The only thing stopping Marion is Marion itself.
“By our current codes, there’s no allowance for that kind of activity,” administrator Brian Wells said.
According to city code 2, the necessities for targeted grazing are prohibited within city limits.
Section 2-109 states it is illegal to keep horses, mules, cattle, sheep, goats, swine, or other undomesticated animals in the city.
Section 2-113(e) prohibits barbed wire and electrically charged fences without an agricultural permit.
Wells hopes the city will make an exception for targeted grazing, likening it to allowing people to keep chickens and ducks as well as travel on Main St. with horses during parades.
In addition to clearing areas with dense vegetation, targeted grazing can control populations of noxious weeds that impact native plant species.
Four species of noxious weeds are commonly found throughout the county: musk thistle, field bindweed, sericea lespedeza, and Johnson grass.
These weeds will choke out native grass, county noxious weed director, Joshua Housman said.
“Especially the Johnson grass,” Housman said. “It’ll kill anything that it starts getting around.”
Targeted grazing provides a chemical-free alternative to controlling these weeds and is viable in most cases, Housman said.
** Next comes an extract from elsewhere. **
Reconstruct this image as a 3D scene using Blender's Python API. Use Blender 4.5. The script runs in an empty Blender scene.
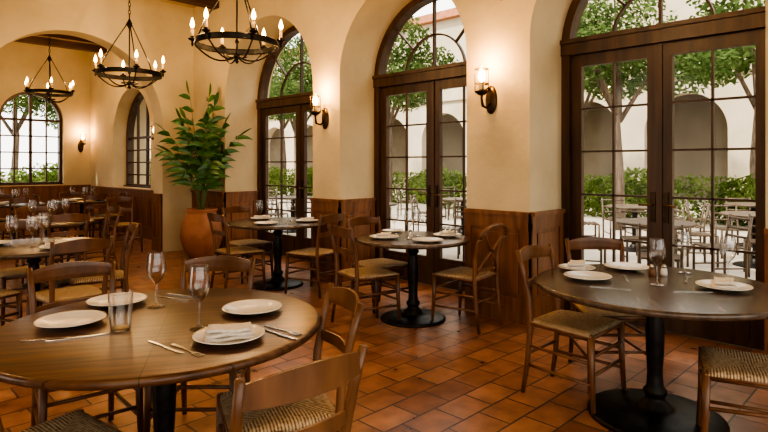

“I know once Johnson grass gets up and it gets mature, I don’t know of any grazing animal that would eat it,” Housman said. “Sericea lespedeza, cows and goats and sheep will eat as long as it’s young. But once it gets to a stage, and it’s hitting that stage right now, that plant turns woody, and the goats won’t eat it, cows won’t eat it, and sheep won’t eat it.”
At least three Kansas-based companies specialize in targeted grazing: Goats on the Go, HireGoats Corral, and Barnyard Weed Warriors and Network.